Lastly, Napoleon Hill wrote a book called, 'Think and Grow Rich'. Not a particularly humble title but one of the steps in his formula is writing down your desires and reading them aloud twice a day. I mention the things important to me in the future in the last line of my rant. I'm excited about building this business and I do love speaking to groups of people. At this stage I'm not a grandparent but when they come, I'll be ready. My future is not determined by my past or my present. It's aspirational, something to work towards. When I keep reminding myself how much pride I take in running my business, it keeps me motivated when I'm feeling flat.

You may also note some of the things I refer to in my rant. I haven't included anything about money or title, not there's anything wrong with either. It's about the immaterial things most important to me. Firstly, relationships with others, then my relationships with myself and lastly hopes moving forward. Not long ago, I would have mentioned my bitterness about broken relationships. I was angry for quite a while but my anger didn't lead to a better quality of life. As hard as it was, letting go of the previous attachments and bitterness has helped me open up to new opportunities and relationships.  

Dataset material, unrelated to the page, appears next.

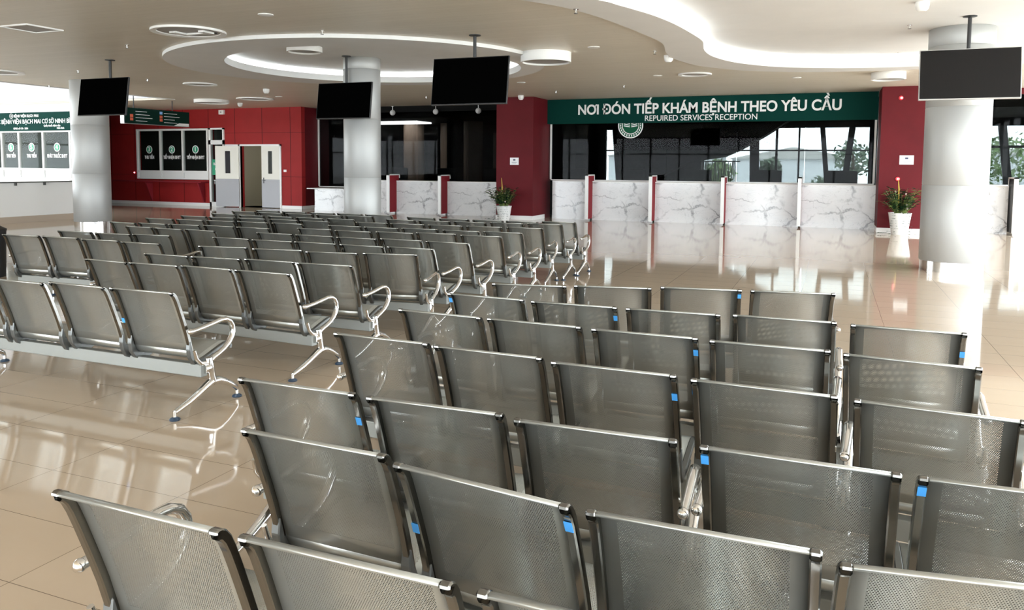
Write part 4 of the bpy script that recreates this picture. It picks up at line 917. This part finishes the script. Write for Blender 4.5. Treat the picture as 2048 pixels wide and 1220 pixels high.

My suggestion is to write your own rant (call it whatever you want) and remind yourself who you are. There are so many aspects to our lives that we don't get to choose. You can't choose your parents, what country you were born in, the current economy or what the weather is doing today. We have so little control over so many things. The things we can control or at least contribute towards, we should. When I remind myself I'm a surfer or health conscious active adult, I'm reminded to check the surf or make better food choices. 

Your version of your rant is not fixed. You can update it as many times as you like, and you should. Your life will change, your goals will change and you may even re-frame how you see past mistakes or failures and refer to them as 'glitches' or 'learning opportunities'.

When the world asks who you are, you had better have a good answer.